> Exercise prompt
Copy out all the data, word for word.

> Information provided
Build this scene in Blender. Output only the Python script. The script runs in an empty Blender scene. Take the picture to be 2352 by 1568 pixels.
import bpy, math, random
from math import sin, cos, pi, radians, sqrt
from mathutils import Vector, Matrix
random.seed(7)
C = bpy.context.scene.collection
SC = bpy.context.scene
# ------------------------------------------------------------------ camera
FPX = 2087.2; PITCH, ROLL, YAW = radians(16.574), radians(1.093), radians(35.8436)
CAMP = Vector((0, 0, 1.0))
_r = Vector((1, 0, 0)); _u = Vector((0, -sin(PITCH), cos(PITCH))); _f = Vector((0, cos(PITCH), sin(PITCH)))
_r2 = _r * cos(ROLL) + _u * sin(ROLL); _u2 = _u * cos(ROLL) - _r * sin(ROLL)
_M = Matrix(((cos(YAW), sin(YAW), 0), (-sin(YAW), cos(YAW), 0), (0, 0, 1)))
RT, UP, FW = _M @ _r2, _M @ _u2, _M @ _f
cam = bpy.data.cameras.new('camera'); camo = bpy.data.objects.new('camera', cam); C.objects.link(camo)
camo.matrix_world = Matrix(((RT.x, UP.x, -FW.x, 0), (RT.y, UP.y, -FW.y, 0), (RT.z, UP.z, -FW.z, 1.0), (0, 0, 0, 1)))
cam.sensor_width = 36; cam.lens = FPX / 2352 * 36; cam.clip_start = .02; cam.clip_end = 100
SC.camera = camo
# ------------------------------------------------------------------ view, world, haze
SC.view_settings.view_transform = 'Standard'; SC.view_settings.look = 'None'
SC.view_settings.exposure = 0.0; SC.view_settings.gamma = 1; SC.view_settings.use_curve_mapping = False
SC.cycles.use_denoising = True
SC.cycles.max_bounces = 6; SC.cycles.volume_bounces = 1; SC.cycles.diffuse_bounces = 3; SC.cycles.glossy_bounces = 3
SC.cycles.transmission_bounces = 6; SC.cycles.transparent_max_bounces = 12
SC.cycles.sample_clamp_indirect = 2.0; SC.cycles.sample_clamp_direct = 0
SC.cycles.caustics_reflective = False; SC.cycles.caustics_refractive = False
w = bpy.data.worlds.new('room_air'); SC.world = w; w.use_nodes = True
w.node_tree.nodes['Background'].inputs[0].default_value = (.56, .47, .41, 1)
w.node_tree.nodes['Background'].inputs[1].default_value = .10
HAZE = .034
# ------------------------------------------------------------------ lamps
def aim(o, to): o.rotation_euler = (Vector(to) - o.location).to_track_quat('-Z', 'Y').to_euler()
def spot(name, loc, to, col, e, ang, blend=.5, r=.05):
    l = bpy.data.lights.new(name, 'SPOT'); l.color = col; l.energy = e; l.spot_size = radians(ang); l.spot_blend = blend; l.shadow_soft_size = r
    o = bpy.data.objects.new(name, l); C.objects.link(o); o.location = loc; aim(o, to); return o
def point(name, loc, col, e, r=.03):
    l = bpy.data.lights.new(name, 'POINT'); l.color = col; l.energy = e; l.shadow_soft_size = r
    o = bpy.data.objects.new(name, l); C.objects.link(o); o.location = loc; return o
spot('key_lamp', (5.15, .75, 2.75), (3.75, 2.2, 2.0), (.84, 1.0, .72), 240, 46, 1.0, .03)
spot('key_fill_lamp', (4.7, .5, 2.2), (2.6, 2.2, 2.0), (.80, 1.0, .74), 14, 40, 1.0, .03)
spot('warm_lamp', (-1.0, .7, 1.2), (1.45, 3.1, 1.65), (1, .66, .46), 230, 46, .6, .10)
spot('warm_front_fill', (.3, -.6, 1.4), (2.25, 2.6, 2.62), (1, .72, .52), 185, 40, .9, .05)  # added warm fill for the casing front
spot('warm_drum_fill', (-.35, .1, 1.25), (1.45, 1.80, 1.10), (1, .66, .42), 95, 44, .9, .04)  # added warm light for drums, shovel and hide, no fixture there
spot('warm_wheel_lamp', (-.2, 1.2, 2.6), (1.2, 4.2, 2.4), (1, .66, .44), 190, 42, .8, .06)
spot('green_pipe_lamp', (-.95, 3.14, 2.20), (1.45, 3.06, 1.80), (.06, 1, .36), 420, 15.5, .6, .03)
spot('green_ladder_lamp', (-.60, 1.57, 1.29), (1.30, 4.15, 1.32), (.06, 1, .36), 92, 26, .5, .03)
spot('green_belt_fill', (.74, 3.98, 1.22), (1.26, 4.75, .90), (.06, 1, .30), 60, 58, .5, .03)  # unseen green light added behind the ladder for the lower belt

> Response
Build this scene in Blender. Output only the Python script. The script runs in an empty Blender scene. Take the picture to be 2352 by 1568 pixels.
import bpy, math, random
from math import sin, cos, pi, radians, sqrt
from mathutils import Vector, Matrix
random.seed(7)
C = bpy.context.scene.collection
SC = bpy.context.scene
# ------------------------------------------------------------------ camera
FPX = 2087.2; PITCH, ROLL, YAW = radians(16.574), radians(1.093), radians(35.8436)
CAMP = Vector((0, 0, 1.0))
_r = Vector((1, 0, 0)); _u = Vector((0, -sin(PITCH), cos(PITCH))); _f = Vector((0, cos(PITCH), sin(PITCH)))
_r2 = _r * cos(ROLL) + _u * sin(ROLL); _u2 = _u * cos(ROLL) - _r * sin(ROLL)
_M = Matrix(((cos(YAW), sin(YAW), 0), (-sin(YAW), cos(YAW), 0), (0, 0, 1)))
RT, UP, FW = _M @ _r2, _M @ _u2, _M @ _f
cam = bpy.data.cameras.new('camera'); camo = bpy.data.objects.new('camera', cam); C.objects.link(camo)
camo.matrix_world = Matrix(((RT.x, UP.x, -FW.x, 0), (RT.y, UP.y, -FW.y, 0), (RT.z, UP.z, -FW.z, 1.0), (0, 0, 0, 1)))
cam.sensor_width = 36; cam.lens = FPX / 2352 * 36; cam.clip_start = .02; cam.clip_end = 100
SC.camera = camo
# ------------------------------------------------------------------ view, world, haze
SC.view_settings.view_transform = 'Standard'; SC.view_settings.look = 'None'
SC.view_settings.exposure = 0.0; SC.view_settings.gamma = 1; SC.view_settings.use_curve_mapping = False
SC.cycles.use_denoising = True
SC.cycles.max_bounces = 6; SC.cycles.volume_bounces = 1; SC.cycles.diffuse_bounces = 3; SC.cycles.glossy_bounces = 3
SC.cycles.transmission_bounces = 6; SC.cycles.transparent_max_bounces = 12
SC.cycles.sample_clamp_indirect = 2.0; SC.cycles.sample_clamp_direct = 0
SC.cycles.caustics_reflective = False; SC.cycles.caustics_refractive = False
w = bpy.data.worlds.new('room_air'); SC.world = w; w.use_nodes = True
w.node_tree.nodes['Background'].inputs[0].default_value = (.56, .47, .41, 1)
w.node_tree.nodes['Background'].inputs[1].default_value = .10
HAZE = .034
# ------------------------------------------------------------------ lamps
def aim(o, to): o.rotation_euler = (Vector(to) - o.location).to_track_quat('-Z', 'Y').to_euler()
def spot(name, loc, to, col, e, ang, blend=.5, r=.05):
    l = bpy.data.lights.new(name, 'SPOT'); l.color = col; l.energy = e; l.spot_size = radians(ang); l.spot_blend = blend; l.shadow_soft_size = r
    o = bpy.data.objects.new(name, l); C.objects.link(o); o.location = loc; aim(o, to); return o
def point(name, loc, col, e, r=.03):
    l = bpy.data.lights.new(name, 'POINT'); l.color = col; l.energy = e; l.shadow_soft_size = r
    o = bpy.data.objects.new(name, l); C.objects.link(o); o.location = loc; return o
spot('key_lamp', (5.15, .75, 2.75), (3.75, 2.2, 2.0), (.84, 1.0, .72), 240, 46, 1.0, .03)
spot('key_fill_lamp', (4.7, .5, 2.2), (2.6, 2.2, 2.0), (.80, 1.0, .74), 14, 40, 1.0, .03)
spot('warm_lamp', (-1.0, .7, 1.2), (1.45, 3.1, 1.65), (1, .66, .46), 230, 46, .6, .10)
spot('warm_front_fill', (.3, -.6, 1.4), (2.25, 2.6, 2.62), (1, .72, .52), 185, 40, .9, .05)  # added warm fill for the casing front
spot('warm_drum_fill', (-.35, .1, 1.25), (1.45, 1.80, 1.10), (1, .66, .42), 95, 44, .9, .04)  # added warm light for drums, shovel and hide, no fixture there
spot('warm_wheel_lamp', (-.2, 1.2, 2.6), (1.2, 4.2, 2.4), (1, .66, .44), 190, 42, .8, .06)
spot('green_pipe_lamp', (-.95, 3.14, 2.20), (1.45, 3.06, 1.80), (.06, 1, .36), 420, 15.5, .6, .03)
spot('green_ladder_lamp', (-.60, 1.57, 1.29), (1.30, 4.15, 1.32), (.06, 1, .36), 92, 26, .5, .03)
spot('green_belt_fill', (.74, 3.98, 1.22), (1.26, 4.75, .90), (.06, 1, .30), 60, 58, .5, .03)  # unseen green light added behind the ladder for the lower belt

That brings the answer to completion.